Agnes Bernauer ist keineswegs dem unglücklichen Zufall einer politischen oder gar privaten Intrige zum Opfer gefallen, wie dies Martin Greif gemäß der Dramaturgie des 19. Jahrhunderts und vielleicht auch mit einer gewissen Rücksicht auf das zu seiner Zeit noch regierende Haus Wittelsbach dargestellt hat. Die Schuld und Verantwortung für die Hinrichtung der Agnes trägt ihr Schwiegervater, Herzog Ernst. Und er bekennt sich auch dazu. Überliefert ist seine Begründung dieses Todesurteils gegenüber dem Kaiser. Vorgeworfen werden ihr u.a. Giftmordanschläge auf die herzogliche Familie und damit „Landschändlichkeit“, also Hochverrat, sowie ihre „Hartnäckigkeit“, Liebeszauber, aber keineswegs Hexerei. Man kann diese „Anklagepunkte“ für eine nachträgliche Rechtfertigung halten, ein Prozess gegen Agnes ist nicht überliefert.

Der Tod der Agnes Bernauer war ein christlich motivierter „Ehrenmord“.

Agnes’ dauerhafte Beziehung zu Albrecht  hat das Ansehen und die Ehre des Hauses Wittelsbach beschädigt, drohte den Thronfolger Albrecht politisch zu isolieren und verstieß gegen die gottgewollte ständische Ordnung. Dass Albrecht die Teilnahme beim Turnier in Regensburg verweigert wurde, ist Ausdruck der gesellschaftlichen Ächtung des Mitregenten durch seine Standesgenossen.  

Das Stück liefert allerdings weitere, für uns heute leichter verständliche Motive für die Hinrichtung der Agnes. Zum einen mag die Sorge einleuchten, die Linie Bayern-München im damals in drei rivalisierende Herzogtümer geteilten Bayern könne aussterben, München an das Teilherzogtum Landshut oder Ingolstadt (der gefürchtete Ludwig der Bärtige war noch an der Macht) fallen, wenn Albrecht keinen legitimen Erben hat.

Zum anderen sehen wir Herzog Ernst traumatisiert von einer, vom Ingolstädter Herzog militärisch unterstützten bürgerkriegsähnlichen Situation bei seinem eigenen Regierungsantritt. Er will seinen Sohn und Bayern-München vor einer ähnlich politisch gefährlichen Lage bewahren, denn wie leicht könnten die schwelenden sozialen Konflikte wieder aufbrechen, wenn sich Handwerker und Patrizier über die „First Lady“ in die Haare geraten – wie  noch 400 Jahre später durch Lola Montez.
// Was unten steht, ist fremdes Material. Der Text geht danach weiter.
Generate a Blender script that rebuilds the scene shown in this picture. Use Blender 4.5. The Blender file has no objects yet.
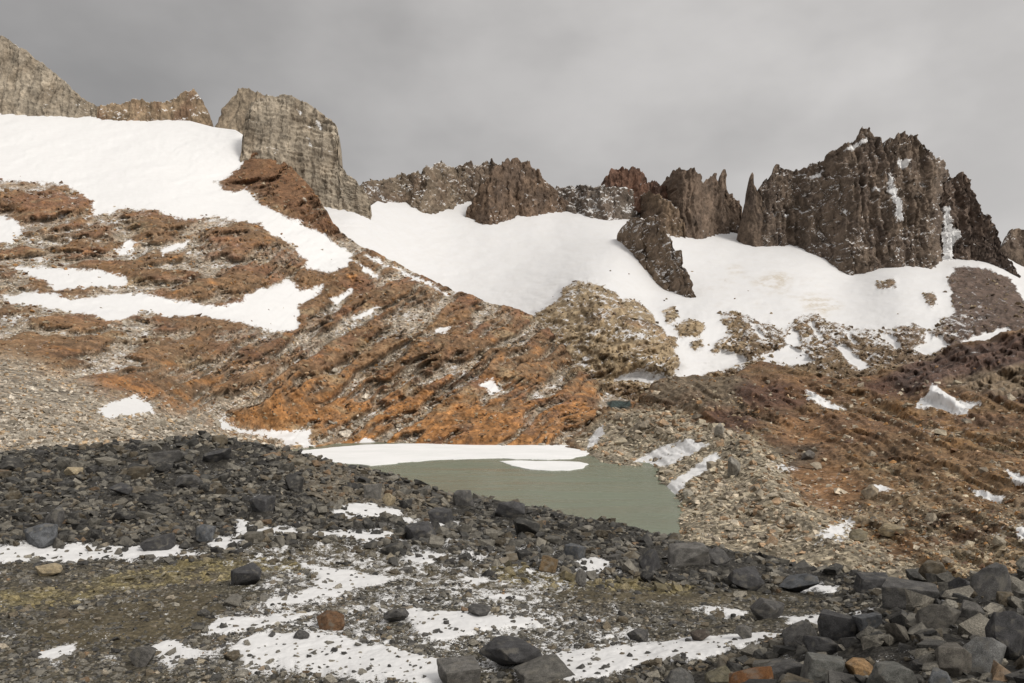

Mit Fragen der Moral im Sinne des 19. Jahrhunderts hat die Anstößigkeit der Verbindung von Agnes und Albrecht wenig zu tun. Zwar gehörten Badstuben noch nicht zu den ehrenwerten Zünften, waren aber, zumindest Anfang des 15. Jahrhunderts, keineswegs, wie immer wieder lüstern kolportiert wird, automatisch Bordelle. Eine „Badhur“ gewesen zu sein, wird Agnes historisch nicht vorgeworfen. Maitressen und illegitime Kinder hatten auch der gestrenge Vater, Herzog Ernst, sowie Albrecht vor und während seiner als glücklich beschriebenen Ehe mit Anna von Braunschweig, die er nur ein Jahr nach Agnes’ Tod einging.

In die Geschichtsbücher ist „Albrecht der Fromme“  weniger aufgrund seiner eigenen politischen Bedeutung, sondern durch seine Liebe zu einer gesellschaftlichen Außenseiterin eingegangen.

In unserer Erinnerung hat die Liebe von Agnes und Albrecht also letztendlich doch gesiegt.

Ich danke allen Mitwirkenden für ihr großes Engagement und wünsche den Zuschauern einen spannenden, berührenden Theaterabend.